Making it
The “Outlook” column by Mark Whitehouse in the WSJ today notes that while we think all manufacturing is leaving the U.S., that isn’t quite so. For example: “U.S. production of audio and video equipment surged about 2% in December and was up 23% for all of 2006.”
So what’s being made in the U.S.? Whitehouse says it’s stuff that’s just not practical to make elsewhere.
One area of strength: high-end goods like top-of-the-line $6,000 Sony Grand WEGA TV sets and $15,000 Sub-Zero PRO 48 refrigerators, which appeal to the affluent folks who have been driving much of the growth in U.S. consumer spending….
“If the thing being sold to the U.S. market is locally customized, delicate, or very large, chances are it’ll continue to be produced in the U.S.,” says Bruce Greenwald, professor of business and economics at Columbia University in New York.
Hey, so maybe lux tastes will save the U.S. factory worker!
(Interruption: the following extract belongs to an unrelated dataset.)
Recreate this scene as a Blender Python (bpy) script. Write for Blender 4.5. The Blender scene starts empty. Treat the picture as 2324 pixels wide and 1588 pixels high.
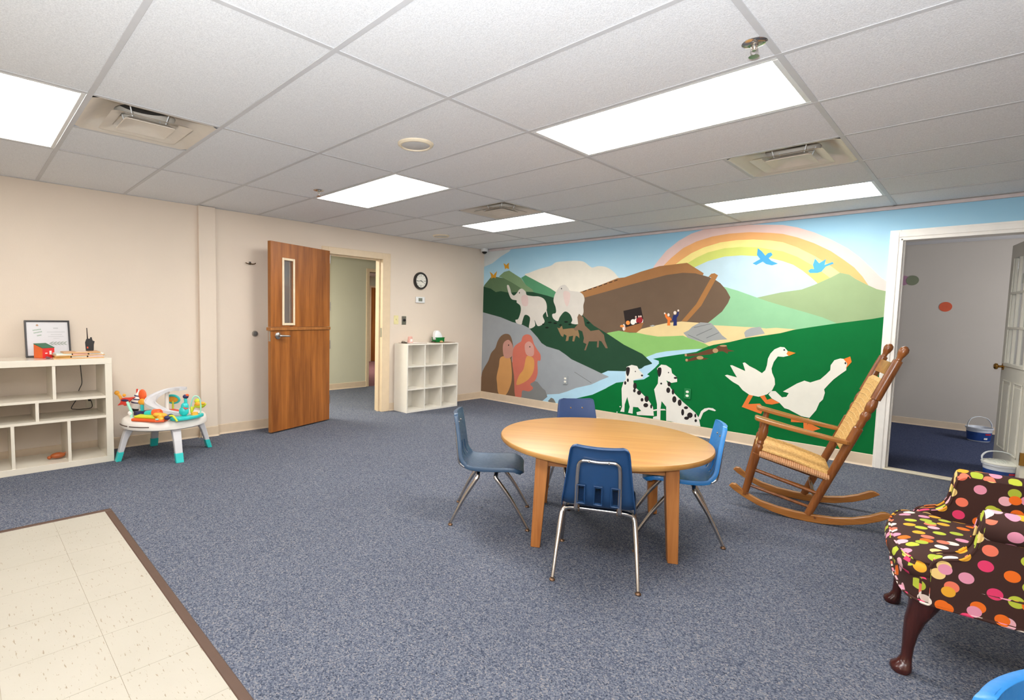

Well, no. Of course this represesnts a “tiny fraction” of manufacturing. But even the gradual fatttening of this thin segment isn’t likely to create more manufacturing jobs. The Sub-Zero factory in Madison is producing more, but it’s not increasing its workforce.
Across the manufacturing sector, the picture is similar: To stay competitive, companies are doing everything they can to boost productivity — that is, make more stuff with fewer people. “Manufacturing in the U.S. is headed toward plants that have no people in them,” Prof. Greenwald says.